Conte, da Milano, dice che non si può fare di più, e che non è ancora il momento di un ritorno alla normalità. Ma in Sicilia la percezione è assai diversa, tanto che Nello Musumeci – da sempre un fermo sostenitore del rigore – ha confessato di essere rimasto “molto deluso” per le decisioni comunicate dal premier nella discussa conferenza stampa di domenica sera. La sensazione, già esternata da Confcommercio, è che l’ultimo provvedimento romano salvaguardi il Nord – dove l’impianto produttivo più comune, quello industriale, si rimetterà in moto – e danneggi il Sud, dove spopolano piccole e medie imprese. Nelle prossime ore, qualora la cabina di regia (con gli altri governatori Fontana e Bonaccini) e la conferenza Stato-Regioni non dovessero portare a nulla, Musumeci è pronto a chiedere deroghe per la Sicilia.

Molte categorie di lavoratori sono sul piede di guerra per la mancata riapertura delle attività produttive. Questa sera i commercianti di Palermo parteciperanno a un flashmob nazionale: luci accese nei locali deserti, per dare un segno di vita. Ma sono in tanti a protestare: parrucchieri e saloni di bellezza non vedono alcun motivo nel protrarre l’asfissia fino al primo giugno. Le imprese del benessere sono 9 mila, per 15 mila addetti in totale, di cui una parte sostanziale (circa 4 mila) a rischio. Ma ci sono anche gli operatori del turismo, totalmente dimenticati nel discorso del premier. Musumeci, come riporta “Repubblica”, vorrebbe lanciare una sperimentazione a Lipari, nelle Eolie: aprire la stagione estiva dal primo giugno, normalizzare i flussi, imporre test sierologici a chi arriva e vedere come va. Il test sarebbe riservato, ovviamente, solo alla popolazione siciliana, con la possibilità di allargare il campione non appena le condizioni le consentiranno (e aprire, da luglio, a chi arriva da altre regioni via mare o in aereo).

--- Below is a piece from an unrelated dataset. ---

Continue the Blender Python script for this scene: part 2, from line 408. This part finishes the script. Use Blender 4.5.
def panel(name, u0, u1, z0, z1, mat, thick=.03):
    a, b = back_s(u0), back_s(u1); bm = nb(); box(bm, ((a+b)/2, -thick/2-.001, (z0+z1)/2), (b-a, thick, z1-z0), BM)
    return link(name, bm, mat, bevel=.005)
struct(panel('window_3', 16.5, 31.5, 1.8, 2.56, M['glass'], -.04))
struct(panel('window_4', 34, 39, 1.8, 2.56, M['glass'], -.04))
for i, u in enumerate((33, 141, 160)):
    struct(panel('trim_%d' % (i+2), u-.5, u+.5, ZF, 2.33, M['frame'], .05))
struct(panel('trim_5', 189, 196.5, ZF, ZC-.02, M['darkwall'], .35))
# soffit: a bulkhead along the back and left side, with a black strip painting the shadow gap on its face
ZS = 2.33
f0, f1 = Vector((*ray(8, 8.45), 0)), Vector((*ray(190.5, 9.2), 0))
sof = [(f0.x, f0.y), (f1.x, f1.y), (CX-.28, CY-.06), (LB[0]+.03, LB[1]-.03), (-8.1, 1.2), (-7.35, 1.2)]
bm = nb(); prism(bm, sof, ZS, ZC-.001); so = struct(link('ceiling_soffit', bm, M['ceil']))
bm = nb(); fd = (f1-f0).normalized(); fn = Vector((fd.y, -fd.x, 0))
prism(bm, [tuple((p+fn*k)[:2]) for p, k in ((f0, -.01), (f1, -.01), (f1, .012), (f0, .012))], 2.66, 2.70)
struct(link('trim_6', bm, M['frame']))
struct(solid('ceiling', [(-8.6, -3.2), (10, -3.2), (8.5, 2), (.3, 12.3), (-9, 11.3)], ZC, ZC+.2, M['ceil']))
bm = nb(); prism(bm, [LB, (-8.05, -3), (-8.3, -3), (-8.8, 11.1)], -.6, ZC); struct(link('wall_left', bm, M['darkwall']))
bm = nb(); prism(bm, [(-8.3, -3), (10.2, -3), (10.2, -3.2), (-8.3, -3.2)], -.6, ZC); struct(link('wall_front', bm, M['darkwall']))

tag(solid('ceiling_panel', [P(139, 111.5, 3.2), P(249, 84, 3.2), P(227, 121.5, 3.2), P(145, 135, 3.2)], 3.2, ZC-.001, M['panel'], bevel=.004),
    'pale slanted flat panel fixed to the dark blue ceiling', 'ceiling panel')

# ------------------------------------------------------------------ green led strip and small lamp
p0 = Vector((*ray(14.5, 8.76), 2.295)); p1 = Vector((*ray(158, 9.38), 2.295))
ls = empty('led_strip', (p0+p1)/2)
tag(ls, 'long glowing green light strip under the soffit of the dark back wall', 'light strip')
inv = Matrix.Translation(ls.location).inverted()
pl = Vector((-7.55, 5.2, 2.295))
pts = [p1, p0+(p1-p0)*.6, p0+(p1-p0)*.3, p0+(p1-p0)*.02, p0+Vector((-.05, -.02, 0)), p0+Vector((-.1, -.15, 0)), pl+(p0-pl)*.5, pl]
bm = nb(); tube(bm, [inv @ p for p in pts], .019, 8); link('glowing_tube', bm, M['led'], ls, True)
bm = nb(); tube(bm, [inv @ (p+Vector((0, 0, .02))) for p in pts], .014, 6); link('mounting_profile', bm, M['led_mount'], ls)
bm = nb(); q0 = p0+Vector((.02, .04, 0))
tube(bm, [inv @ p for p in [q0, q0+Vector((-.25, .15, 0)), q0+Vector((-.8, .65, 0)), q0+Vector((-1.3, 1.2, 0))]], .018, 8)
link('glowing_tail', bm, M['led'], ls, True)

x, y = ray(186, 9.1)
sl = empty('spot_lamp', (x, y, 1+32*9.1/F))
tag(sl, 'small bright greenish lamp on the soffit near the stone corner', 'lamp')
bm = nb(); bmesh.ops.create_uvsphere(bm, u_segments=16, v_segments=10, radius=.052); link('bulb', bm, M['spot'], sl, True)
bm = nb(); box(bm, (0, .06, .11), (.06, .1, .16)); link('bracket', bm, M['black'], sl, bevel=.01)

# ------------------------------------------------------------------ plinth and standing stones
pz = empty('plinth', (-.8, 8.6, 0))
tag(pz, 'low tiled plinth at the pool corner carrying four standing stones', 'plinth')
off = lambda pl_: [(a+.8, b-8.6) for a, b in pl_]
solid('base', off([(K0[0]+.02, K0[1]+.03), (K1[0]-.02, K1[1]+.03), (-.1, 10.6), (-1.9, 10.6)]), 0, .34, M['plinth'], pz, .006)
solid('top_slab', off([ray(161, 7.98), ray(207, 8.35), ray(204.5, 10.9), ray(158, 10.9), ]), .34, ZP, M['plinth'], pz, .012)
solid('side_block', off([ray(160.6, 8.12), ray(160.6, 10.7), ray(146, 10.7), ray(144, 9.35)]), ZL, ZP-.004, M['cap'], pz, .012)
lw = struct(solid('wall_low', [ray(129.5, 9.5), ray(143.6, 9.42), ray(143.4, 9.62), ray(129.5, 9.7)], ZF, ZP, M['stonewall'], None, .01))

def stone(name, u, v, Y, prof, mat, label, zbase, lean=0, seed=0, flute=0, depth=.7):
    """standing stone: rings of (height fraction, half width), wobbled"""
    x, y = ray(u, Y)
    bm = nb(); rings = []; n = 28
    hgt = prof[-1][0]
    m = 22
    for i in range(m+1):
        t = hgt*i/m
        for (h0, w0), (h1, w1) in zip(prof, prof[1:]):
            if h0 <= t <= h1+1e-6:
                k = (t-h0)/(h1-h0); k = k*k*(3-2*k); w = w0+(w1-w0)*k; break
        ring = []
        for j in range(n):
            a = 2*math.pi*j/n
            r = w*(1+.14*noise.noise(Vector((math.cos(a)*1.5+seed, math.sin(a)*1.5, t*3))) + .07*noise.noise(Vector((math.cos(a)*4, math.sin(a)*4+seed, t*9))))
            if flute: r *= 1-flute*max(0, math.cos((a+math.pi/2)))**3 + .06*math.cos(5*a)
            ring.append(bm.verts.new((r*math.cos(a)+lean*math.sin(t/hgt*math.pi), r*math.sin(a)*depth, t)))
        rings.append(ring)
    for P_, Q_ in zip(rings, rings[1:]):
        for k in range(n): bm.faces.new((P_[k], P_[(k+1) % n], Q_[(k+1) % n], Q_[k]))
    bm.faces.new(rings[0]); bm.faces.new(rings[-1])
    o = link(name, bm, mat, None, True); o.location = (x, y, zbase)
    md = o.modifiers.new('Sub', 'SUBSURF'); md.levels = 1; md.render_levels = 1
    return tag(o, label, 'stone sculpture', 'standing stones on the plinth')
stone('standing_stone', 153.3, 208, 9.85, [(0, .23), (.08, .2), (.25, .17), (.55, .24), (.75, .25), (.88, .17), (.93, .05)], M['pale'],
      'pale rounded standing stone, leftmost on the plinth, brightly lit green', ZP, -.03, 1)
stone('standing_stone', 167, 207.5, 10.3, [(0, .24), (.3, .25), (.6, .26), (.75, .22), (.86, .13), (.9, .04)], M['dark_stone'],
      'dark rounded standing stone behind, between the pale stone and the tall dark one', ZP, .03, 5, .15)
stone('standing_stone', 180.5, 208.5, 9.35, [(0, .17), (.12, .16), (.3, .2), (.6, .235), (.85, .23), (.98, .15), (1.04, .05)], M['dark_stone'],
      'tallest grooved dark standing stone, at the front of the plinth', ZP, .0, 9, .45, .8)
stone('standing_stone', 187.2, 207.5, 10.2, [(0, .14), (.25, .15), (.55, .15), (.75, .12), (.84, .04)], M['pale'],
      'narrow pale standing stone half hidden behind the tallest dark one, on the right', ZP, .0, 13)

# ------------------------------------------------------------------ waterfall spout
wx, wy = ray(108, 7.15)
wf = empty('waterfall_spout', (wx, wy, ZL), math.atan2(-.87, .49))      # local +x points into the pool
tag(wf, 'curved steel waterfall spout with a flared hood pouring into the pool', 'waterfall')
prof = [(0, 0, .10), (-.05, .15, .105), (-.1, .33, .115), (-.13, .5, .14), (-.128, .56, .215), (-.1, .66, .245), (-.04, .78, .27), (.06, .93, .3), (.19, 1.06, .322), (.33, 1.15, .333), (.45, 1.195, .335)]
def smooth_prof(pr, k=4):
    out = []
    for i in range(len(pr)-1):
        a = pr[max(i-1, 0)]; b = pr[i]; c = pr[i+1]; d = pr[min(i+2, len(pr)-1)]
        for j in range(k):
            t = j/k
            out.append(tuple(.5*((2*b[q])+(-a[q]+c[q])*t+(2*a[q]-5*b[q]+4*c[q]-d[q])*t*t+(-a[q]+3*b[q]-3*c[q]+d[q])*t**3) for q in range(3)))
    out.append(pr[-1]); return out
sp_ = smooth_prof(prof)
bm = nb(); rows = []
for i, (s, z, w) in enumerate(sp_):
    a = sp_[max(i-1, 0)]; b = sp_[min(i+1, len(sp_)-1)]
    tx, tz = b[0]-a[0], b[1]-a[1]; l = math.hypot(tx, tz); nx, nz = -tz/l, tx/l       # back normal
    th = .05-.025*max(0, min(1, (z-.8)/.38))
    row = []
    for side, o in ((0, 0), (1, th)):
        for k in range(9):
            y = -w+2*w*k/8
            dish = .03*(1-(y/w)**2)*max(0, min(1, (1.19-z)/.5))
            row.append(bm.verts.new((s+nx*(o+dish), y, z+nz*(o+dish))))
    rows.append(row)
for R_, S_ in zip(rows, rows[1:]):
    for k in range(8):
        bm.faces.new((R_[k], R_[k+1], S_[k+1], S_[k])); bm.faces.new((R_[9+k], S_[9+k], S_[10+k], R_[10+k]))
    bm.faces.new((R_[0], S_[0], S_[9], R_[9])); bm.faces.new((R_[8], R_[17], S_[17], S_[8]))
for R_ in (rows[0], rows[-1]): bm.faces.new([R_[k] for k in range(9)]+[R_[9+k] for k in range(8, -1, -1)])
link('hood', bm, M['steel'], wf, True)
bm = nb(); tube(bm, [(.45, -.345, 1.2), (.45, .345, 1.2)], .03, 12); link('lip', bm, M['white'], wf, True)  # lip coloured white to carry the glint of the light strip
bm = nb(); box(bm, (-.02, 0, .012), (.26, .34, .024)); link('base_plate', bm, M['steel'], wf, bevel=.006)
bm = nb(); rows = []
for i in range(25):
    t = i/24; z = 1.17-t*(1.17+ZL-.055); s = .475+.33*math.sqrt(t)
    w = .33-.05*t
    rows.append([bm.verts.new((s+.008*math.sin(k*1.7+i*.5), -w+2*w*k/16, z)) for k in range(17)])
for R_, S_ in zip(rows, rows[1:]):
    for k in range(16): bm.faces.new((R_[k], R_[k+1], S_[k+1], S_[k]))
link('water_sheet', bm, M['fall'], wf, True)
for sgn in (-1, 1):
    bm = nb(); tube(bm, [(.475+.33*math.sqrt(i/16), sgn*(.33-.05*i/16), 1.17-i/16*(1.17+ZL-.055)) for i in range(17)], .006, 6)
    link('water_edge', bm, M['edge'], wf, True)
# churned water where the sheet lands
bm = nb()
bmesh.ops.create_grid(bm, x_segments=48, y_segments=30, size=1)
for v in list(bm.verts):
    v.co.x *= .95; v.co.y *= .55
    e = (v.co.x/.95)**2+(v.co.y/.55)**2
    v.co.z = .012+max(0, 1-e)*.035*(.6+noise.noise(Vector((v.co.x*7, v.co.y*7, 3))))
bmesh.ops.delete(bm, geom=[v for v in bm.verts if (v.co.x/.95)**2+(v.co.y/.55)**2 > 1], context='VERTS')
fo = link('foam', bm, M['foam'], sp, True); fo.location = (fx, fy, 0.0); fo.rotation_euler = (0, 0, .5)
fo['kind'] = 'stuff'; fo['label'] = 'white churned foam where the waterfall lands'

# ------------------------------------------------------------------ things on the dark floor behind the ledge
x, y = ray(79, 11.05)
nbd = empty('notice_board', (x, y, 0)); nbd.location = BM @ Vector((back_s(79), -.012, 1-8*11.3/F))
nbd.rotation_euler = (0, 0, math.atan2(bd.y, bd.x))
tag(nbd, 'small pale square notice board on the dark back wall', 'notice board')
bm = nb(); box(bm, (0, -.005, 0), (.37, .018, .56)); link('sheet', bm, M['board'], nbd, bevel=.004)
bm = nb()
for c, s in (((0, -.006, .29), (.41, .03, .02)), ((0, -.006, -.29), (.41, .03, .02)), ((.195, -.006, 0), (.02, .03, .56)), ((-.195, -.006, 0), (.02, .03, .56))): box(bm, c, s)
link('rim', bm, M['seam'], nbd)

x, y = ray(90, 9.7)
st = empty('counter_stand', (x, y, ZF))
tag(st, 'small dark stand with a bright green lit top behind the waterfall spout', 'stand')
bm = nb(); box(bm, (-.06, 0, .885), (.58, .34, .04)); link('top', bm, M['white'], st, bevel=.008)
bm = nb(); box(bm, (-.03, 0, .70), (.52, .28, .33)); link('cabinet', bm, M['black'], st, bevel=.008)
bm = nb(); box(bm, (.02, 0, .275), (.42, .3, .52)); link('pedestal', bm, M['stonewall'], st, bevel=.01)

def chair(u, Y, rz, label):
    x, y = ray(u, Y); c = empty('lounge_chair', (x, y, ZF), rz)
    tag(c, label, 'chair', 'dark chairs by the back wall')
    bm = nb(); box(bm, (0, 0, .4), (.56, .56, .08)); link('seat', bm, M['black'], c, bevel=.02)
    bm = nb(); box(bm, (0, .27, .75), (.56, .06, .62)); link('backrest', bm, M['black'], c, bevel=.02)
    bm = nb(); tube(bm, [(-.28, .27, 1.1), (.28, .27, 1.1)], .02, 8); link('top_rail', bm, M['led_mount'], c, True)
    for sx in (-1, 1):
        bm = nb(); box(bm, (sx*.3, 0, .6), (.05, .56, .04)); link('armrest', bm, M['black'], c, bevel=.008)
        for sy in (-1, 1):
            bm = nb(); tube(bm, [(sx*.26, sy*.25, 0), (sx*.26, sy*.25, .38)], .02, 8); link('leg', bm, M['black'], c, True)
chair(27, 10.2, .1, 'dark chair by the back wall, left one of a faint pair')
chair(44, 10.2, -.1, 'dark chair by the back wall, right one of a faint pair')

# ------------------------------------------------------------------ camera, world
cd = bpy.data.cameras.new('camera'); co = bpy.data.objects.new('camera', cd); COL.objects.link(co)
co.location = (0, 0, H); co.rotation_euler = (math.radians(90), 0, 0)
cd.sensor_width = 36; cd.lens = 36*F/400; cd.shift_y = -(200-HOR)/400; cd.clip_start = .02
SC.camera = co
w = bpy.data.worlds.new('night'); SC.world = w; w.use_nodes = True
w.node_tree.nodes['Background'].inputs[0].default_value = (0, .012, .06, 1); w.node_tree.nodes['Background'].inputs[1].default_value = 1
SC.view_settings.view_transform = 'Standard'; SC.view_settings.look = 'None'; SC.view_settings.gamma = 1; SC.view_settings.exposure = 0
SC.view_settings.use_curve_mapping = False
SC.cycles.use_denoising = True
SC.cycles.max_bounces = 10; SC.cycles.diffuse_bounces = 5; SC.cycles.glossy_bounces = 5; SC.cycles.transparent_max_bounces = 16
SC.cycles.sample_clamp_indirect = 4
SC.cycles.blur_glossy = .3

Il presidente Musumeci, oltre a chiedere l’apertura di parrucchieri e centri estetici, con l’obbligo della prenotazione e ingressi contingentati (fino a un massimo di due persone per volta, ovviamente con la mascherina), cercherà di strappare una deroga anche per i punti vendita come bar e ristoranti, pur con delle limitazioni stringenti per l’accesso del pubblico. Una misura volta a superare quella dell’asporto, che tornerà dal 4 maggio ma rischia di creare assembramenti di fronte agli ingressi dei punti di ristoro. L’eccezione potrebbe riguardare anche i negozi d’abbigliamento, costretti alla quarantena fino al 18 maggio. A Musumeci è giunta pure la richiesta dei circoli sportivi, dove gli atleti – che comunque non usufruirebbero di spazi comuni come docce e spogliatoi – potrebbero essere “monitorati” meglio che al parco. Resta fermo il distanziamento sociale nell’esercizio dell’attività motoria (un metro) e sportiva (due metri). Per allenarsi in gruppo bisogna attendere ancora qualche giorno.

Musumeci: con Sicilia a contagi zero si riapre

“Se arriviamo entro il mese di maggio a zero contagi noi chiederemo al governo nazionale di riaprire la Sicilia”. Così il presidente della Regione siciliana, Nello Musumeci, durante l’intervento a “Cento Città” su Radio Uno. “Pensiamo che la Sicilia – ha aggiunto – possa giocarsi una bella partita nel settore del turismo: questo tasso assolutamente basso del contagio può consentire una certa sicurezza almeno per un turismo locale che muove comunque alcuni milioni di persone. Stiamo consentendo agli stabilimenti di fare la manutenzione e regaliamo alcune notti in albergo e visite guidate”. In serata, attraverso una nota diramata da palazzo d’Orleans, Musumeci ha fatto sapere che domani, in videoconferenza, incontrerà i colleghi governatori di centrodestra. “Le misure annunciate per il 4 maggio lasciano scontenti tutti: settentrionali e meridionali, chi per l’apertura e chi per la chiusura e si muovono poi in evidente contraddizione. In Sicilia non abbiamo grandi fabbriche, ma una diffusa presenza di piccole e medie imprese nel commercio, nel turismo e nei servizi. Metterle in condizioni di lavorare, nel rispetto assoluto delle norme di sicurezza, è un dovere del governo nazionale. Se proprio non vuole farlo, autorizzi le Regioni ad adottare le misure che risultino compatibili con la situazione epidemica locale”.